Отменно комментирует высказывание Казановы Елисеева: «Это замечание весьма тонко. На протяжении всего XVIII века Северная столица оставалась чужим городом как для поселившихся в ней выходцев из Европы – немецкой, французской, английской, итальянской, голландской диаспор, – так и для самих русских. Приезжая из глубины империи на службу, они попадали в непривычный мир, мало напоминавший родные города и села. Перед ними был кусочек Европы, перенесенный на русскую почву и враставший в нее не без труда. Русские занимали в столице места чиновников, офицеров, придворных, русской же была и значительная часть простонародья. Этих людей тоже можно назвать диаспорой… Их привилегированное положение обусловливалось тем, что Петербург принадлежал Российской империи. А уязвимость объяснялась проблемами культурной конвертации – необходимостью менять привычный образ жизни и перенимать чужой» (Елисеева, 496). Но перемены были двоякими, и волей-неволей Петрополь обрусевал.
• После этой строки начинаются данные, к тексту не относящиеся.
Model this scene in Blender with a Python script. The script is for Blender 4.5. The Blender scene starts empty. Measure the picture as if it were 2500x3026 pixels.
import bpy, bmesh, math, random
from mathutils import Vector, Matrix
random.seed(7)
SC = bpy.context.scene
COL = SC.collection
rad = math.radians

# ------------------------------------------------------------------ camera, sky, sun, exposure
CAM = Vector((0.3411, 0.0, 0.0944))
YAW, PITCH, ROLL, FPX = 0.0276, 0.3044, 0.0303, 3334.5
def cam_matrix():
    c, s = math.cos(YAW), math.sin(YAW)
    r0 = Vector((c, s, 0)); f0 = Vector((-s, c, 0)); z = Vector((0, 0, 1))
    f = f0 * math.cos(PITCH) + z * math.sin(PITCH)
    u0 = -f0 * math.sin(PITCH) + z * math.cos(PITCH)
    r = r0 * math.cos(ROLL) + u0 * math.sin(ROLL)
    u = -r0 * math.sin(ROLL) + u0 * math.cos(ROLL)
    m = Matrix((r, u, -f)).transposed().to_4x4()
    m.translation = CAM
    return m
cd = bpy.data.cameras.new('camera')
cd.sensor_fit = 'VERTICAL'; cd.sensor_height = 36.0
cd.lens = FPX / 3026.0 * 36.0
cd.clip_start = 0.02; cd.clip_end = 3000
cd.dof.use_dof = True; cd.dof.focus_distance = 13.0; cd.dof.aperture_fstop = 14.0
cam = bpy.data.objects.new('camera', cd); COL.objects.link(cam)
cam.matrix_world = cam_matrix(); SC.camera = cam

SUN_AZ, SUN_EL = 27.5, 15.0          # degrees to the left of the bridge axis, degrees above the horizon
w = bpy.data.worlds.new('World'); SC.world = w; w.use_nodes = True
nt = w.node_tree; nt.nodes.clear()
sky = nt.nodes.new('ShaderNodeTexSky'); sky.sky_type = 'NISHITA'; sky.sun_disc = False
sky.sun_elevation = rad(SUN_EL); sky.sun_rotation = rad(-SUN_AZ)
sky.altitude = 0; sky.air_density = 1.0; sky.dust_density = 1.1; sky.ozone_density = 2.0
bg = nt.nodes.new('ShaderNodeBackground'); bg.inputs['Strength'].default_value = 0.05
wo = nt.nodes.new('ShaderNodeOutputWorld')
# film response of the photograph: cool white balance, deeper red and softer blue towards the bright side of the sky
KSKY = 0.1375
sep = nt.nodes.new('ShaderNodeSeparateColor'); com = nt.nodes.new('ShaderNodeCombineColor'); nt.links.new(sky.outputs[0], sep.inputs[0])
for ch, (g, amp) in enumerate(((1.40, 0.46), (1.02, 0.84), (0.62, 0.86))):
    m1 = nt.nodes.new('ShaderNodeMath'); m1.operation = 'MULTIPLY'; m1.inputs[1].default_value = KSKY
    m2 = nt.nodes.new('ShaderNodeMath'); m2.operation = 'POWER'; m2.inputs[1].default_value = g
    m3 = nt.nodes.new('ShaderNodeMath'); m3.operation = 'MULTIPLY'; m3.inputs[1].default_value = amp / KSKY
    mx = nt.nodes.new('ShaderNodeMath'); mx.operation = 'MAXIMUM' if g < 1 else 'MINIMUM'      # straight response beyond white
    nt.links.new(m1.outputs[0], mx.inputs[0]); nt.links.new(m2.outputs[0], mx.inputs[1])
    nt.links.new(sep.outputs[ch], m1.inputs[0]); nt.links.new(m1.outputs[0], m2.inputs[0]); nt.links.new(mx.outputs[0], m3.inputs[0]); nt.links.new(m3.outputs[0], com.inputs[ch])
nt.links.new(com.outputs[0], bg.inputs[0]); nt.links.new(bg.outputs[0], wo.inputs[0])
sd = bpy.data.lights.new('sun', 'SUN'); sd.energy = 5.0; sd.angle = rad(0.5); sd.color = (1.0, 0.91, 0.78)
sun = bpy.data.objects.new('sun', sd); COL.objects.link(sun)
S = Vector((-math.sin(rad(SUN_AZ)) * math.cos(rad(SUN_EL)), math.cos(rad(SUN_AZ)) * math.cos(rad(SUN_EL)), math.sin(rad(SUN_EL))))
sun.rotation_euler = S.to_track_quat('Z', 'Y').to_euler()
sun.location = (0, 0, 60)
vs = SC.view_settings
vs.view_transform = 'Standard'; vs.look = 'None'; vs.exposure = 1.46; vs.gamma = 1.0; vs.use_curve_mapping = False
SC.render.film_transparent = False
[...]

Несколько позже декабристы вполне сознательно приняли установку на подчеркнуто русский простонародный образ жизни и быта, на это обстоятельство не преминул указать и сам Сергеев: «М. Дмитриев-Мамонов публично расхаживал в красной рубахе, полукафтане, шароварах, носил бороду. В. Кюхельбекер мечтал, но не решался носить „русский костюм“, ограничившись тем, что облачил в кафтан своего слугу. Рылеев хотел явиться на Сенатскую площадь в „русском платье“. Можно вспомнить и о его „русских завтраках“ с водкой и квашеной капустой, по поводу которых Н. Бестужев вспоминал „всегдашнюю наклонность“ поэта – „налагать печать русизма на свою жизнь“. Замечательно признание А. Бестужева на следствии, что „в преобразовании России <…> нас более всего прельщало русское платье и русское название чинов“». 124

Впрочем, вдали от Петербурга, где «естественное состояние» русских проявлялось в ничем не ограниченном виде, открывалась и вовсе иная картина. Еще на подступах к Москве, в Твери, тот же Сегюр записал: «При взгляде на толпу горожанок и крестьянок в их кичках с бусами и в их длинных белых фатах, обшитых галунами, богатых поясах, золотых кольцах и серьгах можно было вообразить себе, что находишься на каком-нибудь древнем азиатском празднестве».